Opinion: A Fresh START Between US and Russia
It sets a limit for the U.S. and Russia of 1,550 deployed strategic nuclear warheads -- down from 2,200 under a 2002 pact. Russia is already at or below the limit of 800 delivery vehicles. Even if START is ratified, the U.S. and Russia can still destroy each other -- and for that matter, the entire world -- several times over.
Plus, the biggest nuclear menace to mankind today isn't a doomsday scenario of battling superpowers, but that a small group of fanatics might somehow obtain a bomb and detonate it in a major population center -- most probably in a car or a suitcase, not carried on an intercontinental ballistic missile.
Still, START is crucial for other reasons, and it's unfortunate that Democrats are struggling to win GOP support, a struggle that caused Senate Foreign Relations Committee chairman John Kerry, D-Mass., to push back this week's planned vote on the treaty until the fall.
START is the main achievement so far of the "re-set" of U.S.-Russia relations begun by the Obama administration and lays the groundwork for broader cooperation in this and other fields. Among them:
Iran: While the U.S. and Russia remain at odds over Russia's treatment of former Soviet republics, such as Georgia, and Russia's poor record on human rights, the two are increasingly cooperating on restraining Iran's nuclear program.
Investment: Russian President Dmitry Medvedev is eager to diversify his country's economy, which currently relies on energy exports, and is seeking U.S. investment, particularly in high tech. U.S.-Russia trade last year was a mere $24 billion and needs to grow to give the relationship a solid footing.
Afghanistan: Russia is facilitating the U.S. war in Afghanistan by providing transit corridors for supplies and wants the U.S. to succeed in stabilizing the country that was the graveyard for so many Soviet troops in the 1980s and is the source of drugs that kill ordinary Russians every day.
However, some prominent Republicans have targeted the new treaty and seem intent on preventing its ratification.
Presidential hopeful Mitt Romney has called START Obama's "worst foreign policy mistake." In a Washington Post op-ed, Romney asserted that the treaty would impede U.S. missile defense programs and that Russia, through a variety of loopholes, would get to keep more warheads that can be mounted on missiles that could target Europe.
However, the treaty does not limit missile defense -- its only mention is in a nonbinding preamble. The Obama administration is already putting in place a new system in southern Europe to deter or defeat Iranian medium-range missiles. The White House is also promising a multibillion-dollar effort to modernize remaining U.S. nuclear weapons.
Ratification of START would send a message to Iran and other potential proliferators that the world's two main nuclear powers are serious about their own nonproliferation obligations.
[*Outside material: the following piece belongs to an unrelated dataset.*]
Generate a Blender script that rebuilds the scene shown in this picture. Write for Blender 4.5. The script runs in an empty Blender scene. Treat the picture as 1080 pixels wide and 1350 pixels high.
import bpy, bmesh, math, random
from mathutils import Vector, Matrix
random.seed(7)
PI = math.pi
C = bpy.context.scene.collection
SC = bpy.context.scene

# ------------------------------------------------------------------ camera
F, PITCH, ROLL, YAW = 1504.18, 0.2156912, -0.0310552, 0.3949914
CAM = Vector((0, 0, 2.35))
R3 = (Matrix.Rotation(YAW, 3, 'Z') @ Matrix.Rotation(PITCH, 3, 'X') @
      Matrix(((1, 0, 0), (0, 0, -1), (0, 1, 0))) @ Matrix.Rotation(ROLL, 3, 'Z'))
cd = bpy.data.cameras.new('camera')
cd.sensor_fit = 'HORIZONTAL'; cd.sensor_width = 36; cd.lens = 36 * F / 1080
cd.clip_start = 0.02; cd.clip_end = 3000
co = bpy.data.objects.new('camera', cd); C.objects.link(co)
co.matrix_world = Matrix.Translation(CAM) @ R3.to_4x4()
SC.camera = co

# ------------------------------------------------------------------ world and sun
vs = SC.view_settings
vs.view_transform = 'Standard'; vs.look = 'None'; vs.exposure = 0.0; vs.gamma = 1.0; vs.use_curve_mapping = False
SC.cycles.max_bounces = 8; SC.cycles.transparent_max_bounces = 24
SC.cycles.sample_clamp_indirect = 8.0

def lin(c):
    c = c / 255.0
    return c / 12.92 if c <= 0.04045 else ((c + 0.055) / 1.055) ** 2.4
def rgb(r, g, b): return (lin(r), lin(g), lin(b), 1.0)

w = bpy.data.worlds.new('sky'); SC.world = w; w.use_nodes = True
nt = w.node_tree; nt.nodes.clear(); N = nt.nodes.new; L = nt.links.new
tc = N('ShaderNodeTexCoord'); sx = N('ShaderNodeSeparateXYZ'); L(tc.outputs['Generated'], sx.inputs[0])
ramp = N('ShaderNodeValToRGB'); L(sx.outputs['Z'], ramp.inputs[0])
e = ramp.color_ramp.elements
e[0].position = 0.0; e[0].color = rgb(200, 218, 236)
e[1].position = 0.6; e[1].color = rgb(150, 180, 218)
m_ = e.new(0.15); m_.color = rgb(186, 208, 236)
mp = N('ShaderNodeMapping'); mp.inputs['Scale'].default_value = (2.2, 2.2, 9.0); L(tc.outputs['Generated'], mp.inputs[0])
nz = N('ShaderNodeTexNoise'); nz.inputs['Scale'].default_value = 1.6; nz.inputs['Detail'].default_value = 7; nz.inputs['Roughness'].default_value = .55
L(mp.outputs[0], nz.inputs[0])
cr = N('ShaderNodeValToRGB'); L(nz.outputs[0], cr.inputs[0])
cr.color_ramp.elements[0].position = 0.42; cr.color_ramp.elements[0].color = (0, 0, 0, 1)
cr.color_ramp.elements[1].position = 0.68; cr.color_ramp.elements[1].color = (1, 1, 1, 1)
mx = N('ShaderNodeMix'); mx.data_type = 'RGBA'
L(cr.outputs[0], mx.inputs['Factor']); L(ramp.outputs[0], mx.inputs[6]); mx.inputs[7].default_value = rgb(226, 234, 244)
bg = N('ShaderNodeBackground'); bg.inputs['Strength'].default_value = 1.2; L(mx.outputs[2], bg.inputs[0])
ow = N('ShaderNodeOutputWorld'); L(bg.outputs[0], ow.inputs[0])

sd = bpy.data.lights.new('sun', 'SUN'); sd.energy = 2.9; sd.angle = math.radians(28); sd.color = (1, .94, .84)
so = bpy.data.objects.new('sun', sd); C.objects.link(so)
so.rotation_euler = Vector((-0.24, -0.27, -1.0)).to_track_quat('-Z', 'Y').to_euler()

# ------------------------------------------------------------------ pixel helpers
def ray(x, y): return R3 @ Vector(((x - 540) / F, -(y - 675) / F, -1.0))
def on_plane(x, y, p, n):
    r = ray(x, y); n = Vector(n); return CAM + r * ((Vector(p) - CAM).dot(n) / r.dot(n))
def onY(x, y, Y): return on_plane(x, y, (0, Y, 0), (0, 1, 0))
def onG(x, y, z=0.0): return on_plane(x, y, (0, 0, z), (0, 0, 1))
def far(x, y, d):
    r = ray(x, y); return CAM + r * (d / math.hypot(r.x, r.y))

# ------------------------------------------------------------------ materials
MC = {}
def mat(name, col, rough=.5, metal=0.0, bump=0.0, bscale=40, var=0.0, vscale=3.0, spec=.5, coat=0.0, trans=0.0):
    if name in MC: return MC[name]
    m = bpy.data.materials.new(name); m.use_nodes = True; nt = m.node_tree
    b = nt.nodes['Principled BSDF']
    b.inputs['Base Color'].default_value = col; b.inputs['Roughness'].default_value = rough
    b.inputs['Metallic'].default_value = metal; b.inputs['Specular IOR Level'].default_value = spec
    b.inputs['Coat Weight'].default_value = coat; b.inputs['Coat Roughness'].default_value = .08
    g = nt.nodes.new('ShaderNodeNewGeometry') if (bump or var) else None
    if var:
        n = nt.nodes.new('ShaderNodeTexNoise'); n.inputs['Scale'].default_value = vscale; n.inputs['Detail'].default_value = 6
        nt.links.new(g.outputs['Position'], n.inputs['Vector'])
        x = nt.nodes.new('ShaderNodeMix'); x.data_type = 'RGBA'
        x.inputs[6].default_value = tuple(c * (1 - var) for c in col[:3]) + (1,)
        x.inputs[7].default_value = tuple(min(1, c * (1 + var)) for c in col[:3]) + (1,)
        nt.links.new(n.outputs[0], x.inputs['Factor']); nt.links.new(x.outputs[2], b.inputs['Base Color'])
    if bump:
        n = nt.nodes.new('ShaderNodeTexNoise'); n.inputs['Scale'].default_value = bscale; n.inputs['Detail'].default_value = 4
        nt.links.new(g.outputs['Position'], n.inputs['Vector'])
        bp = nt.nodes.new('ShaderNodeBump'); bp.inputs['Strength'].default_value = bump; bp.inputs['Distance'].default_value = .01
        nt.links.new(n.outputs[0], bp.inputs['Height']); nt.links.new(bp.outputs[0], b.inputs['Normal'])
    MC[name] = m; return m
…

It would also allow a new round of talks dealing with areas where Russia maintains an edge, such as its much larger arsenal of tactical nuclear weapons.
Ellen Tauscher, undersecretary of state for arms control, noted at the State Department July 29 that in the past, arms control has been a bipartisan enterprise and that successive Republican and Democratic administrations have been able to win ratification of such agreements by wide margins. In keeping with that history, several venerable Republicans -- including former Secretaries of State Henry Kissinger, George Shultz and James Baker -- declared their support for the new treaty.
In today's heated political atmosphere, however, every issue seems to become a zero sum game. There are plenty of grounds for criticizing the Obama administration's record over the past 18 months, and this new treaty is not perfect. But it is better than the status quo of no limits and no verification -- the situation since a previous agreement expired in December.
Most important, START will solidify a relationship that remains crucial to the security of our planet.